Признаемся, что, прочитавши письмо при «Ревизоре» и «Рим», мы уже немногого ожидали от «Мертвых душ», обещанных друзьями автора и предвозвещенных как нечто чудное и великое. Подлинно чудное! «Мертвые души» превзошли все наши ожидания. Можно было ожидать чего-нибудь странного, но все, однако ж, не того, что мы увидели!
Мы совсем не думаем осуждать г-на Гоголя за то, что он назвал «Мертвые души» поэмою. Разумеется, что такое название шутка. Для чего запрещать шутку? Наше осуждение «Мертвых душ» коснется более важного.
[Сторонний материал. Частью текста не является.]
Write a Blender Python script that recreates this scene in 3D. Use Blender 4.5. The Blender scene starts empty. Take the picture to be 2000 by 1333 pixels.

Начнем с содержания – какая бедность! Не помним, читали или слышали мы, что кто-то назвал «Мертвые души» старой погудкой на новый лад. Действительно, «Мертвые души» сколок с «Ревизора»: опять какой-то мошенник приезжает в город, населенный плутами и дураками, мошенничает с ними, обманывает их, боясь преследования, уезжает тихонько, и – «конец поэме!»
Надобно ли говорить, что шутка, в другой раз повторенная, уже становится скучна, а еще более, если она растянута на 475 страниц? Но если мы к тому прибавим, что «Мертвые души», составляя грубую карикатуру, держатся на небывалых и несбыточных подробностях; что лица в них все до одного небывалые преувеличения, отвратительные мерзавцы или пошлые дураки – все до одного, повторяем; что подробности рассказа исполнены такими описаниями; что иногда бросаете книгу невольно, и наконец, что язык рассказа, как язык г-на Гоголя в «Риме» и «Ревизоре», можно назвать собранием ошибок против логики и грамматики, – спрашиваем, что сказать о таком создании? Не должно ли с грустным чувством видеть в нем упадок дарования прекрасного и пожалеть еще об одной из утраченных надежд наших, пожалеть тем более, что падение автора умышленно и добровольно?